Today is Melbourne Cup Day, a public holiday in Victoria, but not in my state. However I did watch the race, and listened to a lot of the commentary. Unlike my darling, talented horse-mad daughter, the racing photographer, I have trouble telling one horse from another, and nor do I like to get too close to a horse. They kick, given half a chance.

Some weeks ago I did go to the races, to look after my granddaughter while her mother worked, and I quite enjoyed it, but once was enough. And it did seem that if you wished to be taken at all seriously at the races, you would have to wear a ridiculous thing on your head, and stagger around precariously and dangerously in 5 to 6 inch stiletto heels.

I am not a gambler, being totally convinced that the odds against my ever winning anything, however trifling, are enormous and winning anything, even two bob, is far outside the realms of probability.
Back to the heels, momentarily. It does seem to me that wearing such high heels is both dangerous and very bad for your feet, and so it seems to me that wearing them indicates a certain female foolishness. And your feet will not thank you, as time goes by, for wearing them out far sooner than nature intended.

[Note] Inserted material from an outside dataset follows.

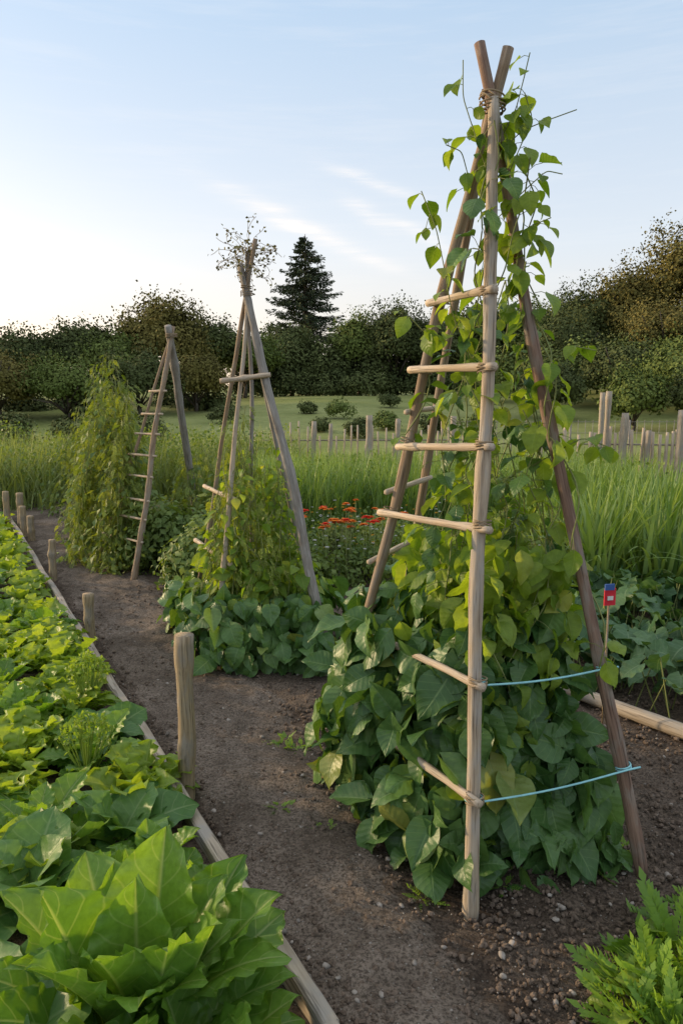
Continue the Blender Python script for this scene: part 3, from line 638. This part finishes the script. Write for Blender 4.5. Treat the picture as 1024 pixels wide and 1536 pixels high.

In the olden days I did wear high heeled shoes, and thought I was very glamorous. However, reality struck, and these days I go about in very sensible shoes indeed. Lace-ups with orthotics. And it did seem to me that if wearing high heels made you look so gorgeous, glamorous and irresistible, more men would wear them, (although I do remember that the men in one of other of the Georgette Heyer romantic novels did mince around in them).

Ah me, the days of reading escapist romantic fiction. I do still re-read Georgette Heyer, mostly because her writing is both excellent and totally captivating. Her books make good reading for  the ten to 15 minutes before you turn off the light and try to sleep. I am also re-reading Jane Austen, and a biography of George Eliot, and reading about how crabb'd and confined were the lives of women, makes me rather depressed.

Perhaps Melbourne Cup Day makes the mind move in mysteriously frothy and romantic ways.

At the weekend the choir gave two performances of Beethoven's 9th Symphony, which is quite wonderful, but an extremely strenuous piece to sing. Doubtless this is why I console myself with romantic fiction.